Your objective =
In the data below, find every line that has the string "from", and copy it.

Provided records =
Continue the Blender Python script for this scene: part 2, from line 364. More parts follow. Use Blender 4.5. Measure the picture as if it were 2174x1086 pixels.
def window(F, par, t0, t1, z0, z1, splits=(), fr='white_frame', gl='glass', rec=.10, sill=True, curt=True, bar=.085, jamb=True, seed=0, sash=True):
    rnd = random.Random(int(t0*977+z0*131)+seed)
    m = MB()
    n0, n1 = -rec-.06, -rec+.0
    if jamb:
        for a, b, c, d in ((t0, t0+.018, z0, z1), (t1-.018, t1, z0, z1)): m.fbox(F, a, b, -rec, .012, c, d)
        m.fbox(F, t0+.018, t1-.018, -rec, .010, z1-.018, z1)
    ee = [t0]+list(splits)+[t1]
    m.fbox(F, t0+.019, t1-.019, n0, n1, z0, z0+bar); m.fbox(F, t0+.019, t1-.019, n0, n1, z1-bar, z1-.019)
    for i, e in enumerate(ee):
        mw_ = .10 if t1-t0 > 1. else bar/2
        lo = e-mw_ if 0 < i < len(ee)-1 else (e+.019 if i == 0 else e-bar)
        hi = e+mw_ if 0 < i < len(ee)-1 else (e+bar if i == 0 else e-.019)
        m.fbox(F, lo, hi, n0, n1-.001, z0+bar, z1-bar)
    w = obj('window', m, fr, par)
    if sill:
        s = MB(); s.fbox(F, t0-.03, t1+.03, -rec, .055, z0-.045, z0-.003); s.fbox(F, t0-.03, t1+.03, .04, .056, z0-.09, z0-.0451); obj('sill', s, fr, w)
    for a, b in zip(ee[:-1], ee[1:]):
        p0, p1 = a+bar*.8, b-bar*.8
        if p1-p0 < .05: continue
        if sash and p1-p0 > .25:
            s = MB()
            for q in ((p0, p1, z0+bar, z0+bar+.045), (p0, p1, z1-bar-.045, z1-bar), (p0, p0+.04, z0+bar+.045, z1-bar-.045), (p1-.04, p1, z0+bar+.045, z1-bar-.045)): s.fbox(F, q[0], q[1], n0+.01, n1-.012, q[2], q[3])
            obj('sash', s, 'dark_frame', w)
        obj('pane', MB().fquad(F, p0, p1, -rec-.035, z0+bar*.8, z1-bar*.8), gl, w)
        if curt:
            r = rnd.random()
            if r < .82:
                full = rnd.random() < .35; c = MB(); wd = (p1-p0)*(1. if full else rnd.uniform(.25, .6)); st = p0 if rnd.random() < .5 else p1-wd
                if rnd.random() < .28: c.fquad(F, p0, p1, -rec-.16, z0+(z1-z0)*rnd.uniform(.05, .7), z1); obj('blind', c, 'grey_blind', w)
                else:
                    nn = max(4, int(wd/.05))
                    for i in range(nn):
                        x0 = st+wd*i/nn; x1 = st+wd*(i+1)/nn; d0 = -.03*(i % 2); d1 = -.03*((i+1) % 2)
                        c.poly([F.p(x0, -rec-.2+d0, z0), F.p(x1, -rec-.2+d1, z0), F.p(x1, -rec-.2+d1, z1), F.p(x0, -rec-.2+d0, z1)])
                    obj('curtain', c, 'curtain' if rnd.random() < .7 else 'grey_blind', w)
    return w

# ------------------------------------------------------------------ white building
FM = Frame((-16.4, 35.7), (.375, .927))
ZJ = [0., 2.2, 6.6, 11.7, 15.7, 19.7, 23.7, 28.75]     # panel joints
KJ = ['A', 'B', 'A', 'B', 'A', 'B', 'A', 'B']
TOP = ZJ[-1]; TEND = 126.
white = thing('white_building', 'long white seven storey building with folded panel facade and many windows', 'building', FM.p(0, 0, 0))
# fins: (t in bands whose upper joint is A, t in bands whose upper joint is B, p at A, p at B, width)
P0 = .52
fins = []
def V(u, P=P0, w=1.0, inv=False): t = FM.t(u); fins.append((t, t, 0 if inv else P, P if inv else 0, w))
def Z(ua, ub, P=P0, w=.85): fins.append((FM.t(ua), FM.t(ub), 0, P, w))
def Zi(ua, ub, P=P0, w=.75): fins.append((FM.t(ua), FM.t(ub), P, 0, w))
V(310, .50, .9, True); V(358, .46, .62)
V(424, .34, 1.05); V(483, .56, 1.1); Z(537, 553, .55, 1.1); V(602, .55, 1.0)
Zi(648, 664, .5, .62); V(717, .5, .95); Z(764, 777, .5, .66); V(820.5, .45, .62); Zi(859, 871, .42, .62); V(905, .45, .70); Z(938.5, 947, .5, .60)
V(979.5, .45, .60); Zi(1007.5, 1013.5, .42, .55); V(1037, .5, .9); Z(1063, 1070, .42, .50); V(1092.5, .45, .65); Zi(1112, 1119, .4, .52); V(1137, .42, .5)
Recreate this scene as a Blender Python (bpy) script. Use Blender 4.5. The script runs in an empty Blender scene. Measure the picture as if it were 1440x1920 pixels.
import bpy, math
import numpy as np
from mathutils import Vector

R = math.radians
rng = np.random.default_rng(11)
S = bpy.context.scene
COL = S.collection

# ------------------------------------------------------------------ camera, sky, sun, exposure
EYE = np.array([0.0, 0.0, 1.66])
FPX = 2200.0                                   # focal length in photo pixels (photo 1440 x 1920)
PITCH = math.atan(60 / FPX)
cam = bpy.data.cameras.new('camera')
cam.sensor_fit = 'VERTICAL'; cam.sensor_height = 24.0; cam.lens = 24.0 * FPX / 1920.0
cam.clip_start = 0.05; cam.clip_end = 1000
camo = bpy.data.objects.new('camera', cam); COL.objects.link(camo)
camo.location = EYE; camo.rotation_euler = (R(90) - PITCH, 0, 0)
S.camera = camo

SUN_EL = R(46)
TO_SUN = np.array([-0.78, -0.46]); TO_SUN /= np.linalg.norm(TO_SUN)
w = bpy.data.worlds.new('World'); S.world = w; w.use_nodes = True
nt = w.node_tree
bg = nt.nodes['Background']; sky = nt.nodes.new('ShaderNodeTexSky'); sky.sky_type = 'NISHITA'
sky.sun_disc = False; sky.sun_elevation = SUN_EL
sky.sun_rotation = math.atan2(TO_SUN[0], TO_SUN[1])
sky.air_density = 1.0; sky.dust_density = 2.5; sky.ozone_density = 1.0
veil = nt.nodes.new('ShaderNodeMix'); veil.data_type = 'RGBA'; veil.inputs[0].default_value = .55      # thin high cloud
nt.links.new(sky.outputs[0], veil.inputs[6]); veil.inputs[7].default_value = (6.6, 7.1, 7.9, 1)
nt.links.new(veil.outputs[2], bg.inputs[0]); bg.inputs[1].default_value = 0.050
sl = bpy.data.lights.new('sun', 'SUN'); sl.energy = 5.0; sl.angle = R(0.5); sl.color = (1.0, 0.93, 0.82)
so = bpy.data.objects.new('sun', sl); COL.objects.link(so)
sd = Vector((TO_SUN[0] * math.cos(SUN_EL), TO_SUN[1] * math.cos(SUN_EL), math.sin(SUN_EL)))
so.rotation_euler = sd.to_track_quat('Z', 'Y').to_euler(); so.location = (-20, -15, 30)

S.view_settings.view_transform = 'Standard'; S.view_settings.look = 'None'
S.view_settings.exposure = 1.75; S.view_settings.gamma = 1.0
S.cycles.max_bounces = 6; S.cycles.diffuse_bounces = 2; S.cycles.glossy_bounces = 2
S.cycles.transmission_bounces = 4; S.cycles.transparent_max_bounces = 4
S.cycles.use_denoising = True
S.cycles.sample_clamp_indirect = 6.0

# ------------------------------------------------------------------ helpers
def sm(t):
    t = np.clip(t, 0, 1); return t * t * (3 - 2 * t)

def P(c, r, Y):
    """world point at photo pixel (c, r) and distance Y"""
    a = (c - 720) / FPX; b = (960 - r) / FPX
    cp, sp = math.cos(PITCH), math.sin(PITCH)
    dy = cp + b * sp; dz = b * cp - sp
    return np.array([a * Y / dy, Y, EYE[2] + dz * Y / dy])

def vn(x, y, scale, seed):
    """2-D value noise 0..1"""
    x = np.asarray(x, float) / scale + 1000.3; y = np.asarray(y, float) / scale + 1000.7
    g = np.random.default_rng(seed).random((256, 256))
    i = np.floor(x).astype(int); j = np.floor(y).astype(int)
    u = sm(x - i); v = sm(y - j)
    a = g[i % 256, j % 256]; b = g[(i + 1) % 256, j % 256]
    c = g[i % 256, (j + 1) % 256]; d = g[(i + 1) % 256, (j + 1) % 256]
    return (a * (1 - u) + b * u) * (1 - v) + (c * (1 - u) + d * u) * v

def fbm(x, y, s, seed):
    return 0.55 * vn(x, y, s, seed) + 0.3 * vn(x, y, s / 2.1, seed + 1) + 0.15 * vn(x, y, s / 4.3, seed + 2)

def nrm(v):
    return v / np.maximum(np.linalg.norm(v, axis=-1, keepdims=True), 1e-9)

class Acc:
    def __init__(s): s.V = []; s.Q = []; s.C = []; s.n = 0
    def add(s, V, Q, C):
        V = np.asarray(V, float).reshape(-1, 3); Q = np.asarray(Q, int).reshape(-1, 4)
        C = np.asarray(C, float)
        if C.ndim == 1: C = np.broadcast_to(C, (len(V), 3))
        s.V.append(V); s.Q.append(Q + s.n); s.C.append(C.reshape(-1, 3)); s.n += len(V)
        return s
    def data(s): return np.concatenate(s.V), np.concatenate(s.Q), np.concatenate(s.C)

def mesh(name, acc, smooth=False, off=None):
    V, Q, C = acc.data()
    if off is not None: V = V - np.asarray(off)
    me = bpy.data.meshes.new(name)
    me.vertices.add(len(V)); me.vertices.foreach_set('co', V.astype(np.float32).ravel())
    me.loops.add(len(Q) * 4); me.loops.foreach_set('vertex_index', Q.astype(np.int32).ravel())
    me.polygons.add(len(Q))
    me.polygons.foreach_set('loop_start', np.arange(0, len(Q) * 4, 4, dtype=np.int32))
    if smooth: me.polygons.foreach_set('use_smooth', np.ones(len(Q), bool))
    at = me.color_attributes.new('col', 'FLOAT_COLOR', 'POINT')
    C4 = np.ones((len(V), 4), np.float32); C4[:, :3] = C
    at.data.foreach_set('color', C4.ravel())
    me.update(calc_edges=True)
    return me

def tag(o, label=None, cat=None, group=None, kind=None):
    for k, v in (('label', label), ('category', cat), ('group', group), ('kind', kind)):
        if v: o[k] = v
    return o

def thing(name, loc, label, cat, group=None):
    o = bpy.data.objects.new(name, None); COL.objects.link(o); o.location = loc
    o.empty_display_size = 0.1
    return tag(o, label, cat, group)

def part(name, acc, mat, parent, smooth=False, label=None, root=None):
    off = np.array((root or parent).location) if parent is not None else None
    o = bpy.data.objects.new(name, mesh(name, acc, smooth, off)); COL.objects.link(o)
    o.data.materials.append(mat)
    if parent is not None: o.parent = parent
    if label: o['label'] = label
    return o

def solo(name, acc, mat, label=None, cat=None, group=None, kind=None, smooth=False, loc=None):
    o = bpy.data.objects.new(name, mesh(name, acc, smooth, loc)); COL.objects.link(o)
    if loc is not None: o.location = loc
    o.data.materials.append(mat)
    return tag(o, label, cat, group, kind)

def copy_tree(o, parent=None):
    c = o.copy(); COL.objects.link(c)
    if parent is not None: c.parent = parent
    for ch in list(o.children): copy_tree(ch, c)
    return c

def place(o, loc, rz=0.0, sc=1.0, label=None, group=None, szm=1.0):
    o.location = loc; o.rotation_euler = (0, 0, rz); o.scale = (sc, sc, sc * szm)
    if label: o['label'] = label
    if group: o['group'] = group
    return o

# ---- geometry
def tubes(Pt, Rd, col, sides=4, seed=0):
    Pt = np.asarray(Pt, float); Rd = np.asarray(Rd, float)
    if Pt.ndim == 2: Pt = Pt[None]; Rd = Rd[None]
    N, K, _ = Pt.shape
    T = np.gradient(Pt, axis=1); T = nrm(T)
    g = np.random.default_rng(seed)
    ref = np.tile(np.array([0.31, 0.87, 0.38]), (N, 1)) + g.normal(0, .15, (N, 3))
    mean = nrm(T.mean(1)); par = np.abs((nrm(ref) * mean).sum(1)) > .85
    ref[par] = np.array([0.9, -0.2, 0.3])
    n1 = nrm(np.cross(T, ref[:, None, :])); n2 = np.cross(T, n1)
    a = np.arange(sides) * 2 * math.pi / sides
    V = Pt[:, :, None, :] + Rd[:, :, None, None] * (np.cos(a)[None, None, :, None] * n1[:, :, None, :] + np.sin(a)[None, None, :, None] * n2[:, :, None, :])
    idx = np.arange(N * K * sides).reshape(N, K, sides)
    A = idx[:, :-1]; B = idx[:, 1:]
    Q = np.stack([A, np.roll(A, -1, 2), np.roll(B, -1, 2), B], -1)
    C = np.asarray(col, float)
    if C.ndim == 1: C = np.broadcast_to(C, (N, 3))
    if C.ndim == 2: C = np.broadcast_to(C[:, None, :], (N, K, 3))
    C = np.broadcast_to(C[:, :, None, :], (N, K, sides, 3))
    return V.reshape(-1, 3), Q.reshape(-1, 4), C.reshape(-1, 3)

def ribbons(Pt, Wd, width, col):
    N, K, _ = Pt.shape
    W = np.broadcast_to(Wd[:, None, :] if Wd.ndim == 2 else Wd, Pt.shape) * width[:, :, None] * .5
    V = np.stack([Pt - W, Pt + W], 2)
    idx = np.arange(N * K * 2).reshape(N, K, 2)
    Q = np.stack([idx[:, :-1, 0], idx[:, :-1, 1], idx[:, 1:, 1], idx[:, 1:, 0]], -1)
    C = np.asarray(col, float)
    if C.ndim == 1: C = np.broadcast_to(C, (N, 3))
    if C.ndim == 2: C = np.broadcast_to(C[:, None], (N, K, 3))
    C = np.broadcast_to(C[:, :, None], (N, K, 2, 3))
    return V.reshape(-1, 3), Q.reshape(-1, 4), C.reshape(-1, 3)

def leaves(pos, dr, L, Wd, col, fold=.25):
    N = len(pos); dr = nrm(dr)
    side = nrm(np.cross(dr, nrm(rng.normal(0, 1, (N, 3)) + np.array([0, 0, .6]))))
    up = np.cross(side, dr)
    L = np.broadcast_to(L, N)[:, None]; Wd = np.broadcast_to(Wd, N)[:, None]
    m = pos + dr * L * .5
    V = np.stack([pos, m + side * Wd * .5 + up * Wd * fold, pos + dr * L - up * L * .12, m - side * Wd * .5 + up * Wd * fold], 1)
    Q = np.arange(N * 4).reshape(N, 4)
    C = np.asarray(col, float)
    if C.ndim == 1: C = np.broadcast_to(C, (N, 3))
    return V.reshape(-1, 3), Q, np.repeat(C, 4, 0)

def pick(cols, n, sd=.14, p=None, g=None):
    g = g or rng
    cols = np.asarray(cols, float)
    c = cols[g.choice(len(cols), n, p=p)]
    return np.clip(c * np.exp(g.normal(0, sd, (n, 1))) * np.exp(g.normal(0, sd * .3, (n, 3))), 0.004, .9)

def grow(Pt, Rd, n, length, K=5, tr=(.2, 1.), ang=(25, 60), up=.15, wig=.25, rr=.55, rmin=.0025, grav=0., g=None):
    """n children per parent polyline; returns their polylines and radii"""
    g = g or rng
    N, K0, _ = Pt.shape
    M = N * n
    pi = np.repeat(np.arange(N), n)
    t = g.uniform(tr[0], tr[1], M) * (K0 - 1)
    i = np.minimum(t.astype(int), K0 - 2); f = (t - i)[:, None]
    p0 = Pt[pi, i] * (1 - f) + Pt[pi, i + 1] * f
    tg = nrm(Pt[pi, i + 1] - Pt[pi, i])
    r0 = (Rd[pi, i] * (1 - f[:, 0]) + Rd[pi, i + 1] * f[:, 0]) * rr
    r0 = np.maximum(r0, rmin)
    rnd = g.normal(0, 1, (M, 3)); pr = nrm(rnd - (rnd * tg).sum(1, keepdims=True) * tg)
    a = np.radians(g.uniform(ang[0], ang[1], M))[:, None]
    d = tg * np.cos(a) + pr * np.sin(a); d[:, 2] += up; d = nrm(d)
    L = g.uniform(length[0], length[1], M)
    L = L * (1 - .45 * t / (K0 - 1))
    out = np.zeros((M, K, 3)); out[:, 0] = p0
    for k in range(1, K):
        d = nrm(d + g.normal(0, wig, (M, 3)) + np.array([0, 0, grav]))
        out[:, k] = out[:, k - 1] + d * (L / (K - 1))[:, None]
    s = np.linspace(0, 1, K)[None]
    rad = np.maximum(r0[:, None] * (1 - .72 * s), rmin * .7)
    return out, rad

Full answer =
Continue the Blender Python script for this scene: part 2, from line 364. More parts follow. Use Blender 4.5. Measure the picture as if it were 2174x1086 pixels.
from mathutils import Vector